A vrai dire, notre sentiment exact du Rhin ne se définit pas en une fois. Il a varié d’époque en époque. C’est un sentiment qui, sans disparaître jamais, suit toutes les vicissitudes de notre fortune et de nos aspirations. On s’en assurerait en remontant le cours des âges, mais ce n’est pas notre projet de remonter le cours des âges ; nous ne prétendons pas exhumer les périodes abolies : d’autres l’ont fait, et, puisqu’il nous faut nous limiter, nous chercherons nos leçons et nos exemples dans notre riche histoire rhénane du siècle dernier.

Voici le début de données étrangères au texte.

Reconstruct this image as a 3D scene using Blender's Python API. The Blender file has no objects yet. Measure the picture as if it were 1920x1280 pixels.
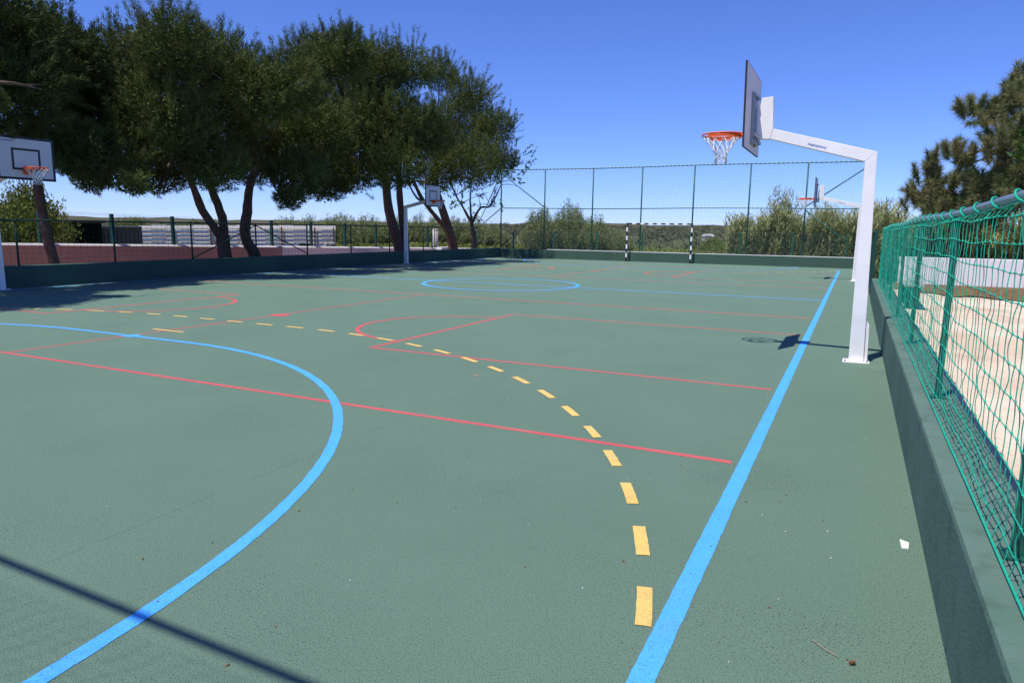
import bpy, math, random
import numpy as np
from mathutils import Matrix, Vector
random.seed(7); RG = np.random.default_rng(11)
SC = bpy.context.scene; COL = SC.collection
# ---------------------------------------------------------------- camera, sky, sun, exposure
cam = bpy.data.cameras.new("camera"); cam.sensor_width = 36; cam.lens = 24.58; cam.clip_start = .05; cam.clip_end = 6000
cam_o = bpy.data.objects.new("camera", cam); COL.objects.link(cam_o)
R_, U_, F_ = Vector((.899, .438, .014)).normalized(), Vector((-.082, .136, .987)), Vector((-.431, .889, -.158)).normalized()
U_ = R_.cross(F_).normalized()
m = Matrix((R_, U_, -F_)).transposed().to_4x4(); m.translation = Vector((9.858, -1.296, 1.679)); cam_o.matrix_world = m
SC.camera = cam_o
SUN = Vector((-.55, -1.32, 3.03)).normalized()
wd = bpy.data.worlds.new("World"); SC.world = wd; wd.use_nodes = True
nt = wd.node_tree; bg = nt.nodes["Background"]
sky = nt.nodes.new("ShaderNodeTexSky"); sky.sky_type = 'NISHITA'; sky.sun_disc = False
sky.sun_elevation = math.asin(SUN.z); sky.sun_rotation = math.atan2(SUN.x, SUN.y)
sky.altitude = 0; sky.air_density = .8; sky.dust_density = 0; sky.ozone_density = 5.0
tint = nt.nodes.new("ShaderNodeMix"); tint.data_type = 'RGBA'; tint.blend_type = 'MULTIPLY'; tint.inputs[0].default_value = 1
nt.links.new(sky.outputs[0], tint.inputs[6]); tint.inputs[7].default_value = (.76, .90, 1.50, 1)      # white balance of the photograph
nt.links.new(tint.outputs[2], bg.inputs[0]); bg.inputs[1].default_value = .112
sl = bpy.data.lights.new("sun", 'SUN'); sl.energy = 5.0; sl.angle = math.radians(.5); sl.color = (1, .955, .9)
so = bpy.data.objects.new("sun", sl); COL.objects.link(so); so.rotation_euler = SUN.to_track_quat('Z', 'Y').to_euler(); so.location = (0, 0, 30)
vs = SC.view_settings; vs.view_transform = 'Standard'; vs.look = 'None'; vs.exposure = .08; vs.gamma = 1
SC.cycles.max_bounces = 6; SC.cycles.transparent_max_bounces = 8

# ---------------------------------------------------------------- materials
def mat(name, rgb, rough=.8, noise=(0, 0), rgb2=None, bump=0, bscale=30, spec=.3, metal=0, trans=0, fine=None, coord='Object'):
    M = bpy.data.materials.new(name); M.use_nodes = True; t = M.node_tree; b = t.nodes["Principled BSDF"]
    b.inputs["Roughness"].default_value = rough; b.inputs["Specular IOR Level"].default_value = spec; b.inputs["Metallic"].default_value = metal
    b.inputs["Base Color"].default_value = (*rgb, 1)
    tc = t.nodes.new("ShaderNodeTexCoord"); src = tc.outputs[coord]
    last = None
    if rgb2 is not None:
        n = t.nodes.new("ShaderNodeTexNoise"); n.inputs["Scale"].default_value = noise[0]; n.inputs["Detail"].default_value = 5
        n.inputs["Roughness"].default_value = .65
        t.links.new(src, n.inputs["Vector"])
        r = t.nodes.new("ShaderNodeValToRGB"); r.color_ramp.elements[0].position = .5 - noise[1]; r.color_ramp.elements[1].position = .5 + noise[1]
        r.color_ramp.elements[0].color = (*rgb, 1); r.color_ramp.elements[1].color = (*rgb2, 1)
        t.links.new(n.outputs["Fac"], r.inputs[0]); last = r.outputs[0]
    if fine is not None:   # fine = (scale, dark multiplier, threshold)
        n = t.nodes.new("ShaderNodeTexNoise"); n.inputs["Scale"].default_value = fine[0]; n.inputs["Detail"].default_value = 3
        t.links.new(src, n.inputs["Vector"])
        r = t.nodes.new("ShaderNodeValToRGB"); r.color_ramp.elements[0].position = fine[2] - .06; r.color_ramp.elements[1].position = fine[2] + .06
        r.color_ramp.elements[0].color = (fine[1],) * 3 + (1,); r.color_ramp.elements[1].color = (1, 1, 1, 1)
        t.links.new(n.outputs["Fac"], r.inputs[0])
        mx = t.nodes.new("ShaderNodeMix"); mx.data_type = 'RGBA'; mx.blend_type = 'MULTIPLY'; mx.inputs[0].default_value = 1
        if last: t.links.new(last, mx.inputs[6])
        else: mx.inputs[6].default_value = (*rgb, 1)
        t.links.new(r.outputs[0], mx.inputs[7]); last = mx.outputs[2]
    if last: t.links.new(last, b.inputs["Base Color"])
    if bump:
        n = t.nodes.new("ShaderNodeTexNoise"); n.inputs["Scale"].default_value = bscale; n.inputs["Detail"].default_value = 4
        t.links.new(src, n.inputs["Vector"]); bp = t.nodes.new("ShaderNodeBump"); bp.inputs["Strength"].default_value = bump; bp.inputs["Distance"].default_value = .01
        t.links.new(n.outputs["Fac"], bp.inputs["Height"]); t.links.new(bp.outputs[0], b.inputs["Normal"])
    if trans:
        out = t.nodes["Material Output"]; tl = t.nodes.new("ShaderNodeBsdfTranslucent"); ms = t.nodes.new("ShaderNodeMixShader"); ms.inputs[0].default_value = trans
        if last: t.links.new(last, tl.inputs[0])
        else: tl.inputs[0].default_value = (*rgb, 1)
        t.links.new(b.outputs[0], ms.inputs[1]); t.links.new(tl.outputs[0], ms.inputs[2]); t.links.new(ms.outputs[0], out.inputs[0])
    return M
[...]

Si la France s’intéresse au sol fertile de la Rhénanie, disions-nous tout à l’heure, c’est qu’elle veut l’ensemencer. Cette pensée va dominer toutes nos études. Le XIXe siècle a commencé un ensemencement prodigieux de la rive gauche du Rhin, — un ensemencement tel qu’au dire même des historiens rhénans, le pays n’en connut pas d’aussi heureux depuis l’époque romaine. C’est dans ce champ d’expériences, c’est dans la Rhénanie du XIXe siècle que nous chercherons notre éducation. Nous avons besoin de n’avancer qu’avec des faits et des réalités. Nous nous en tiendrons à l’expérience toujours contrôlable et vivante de nos pères et de nos grands-pères.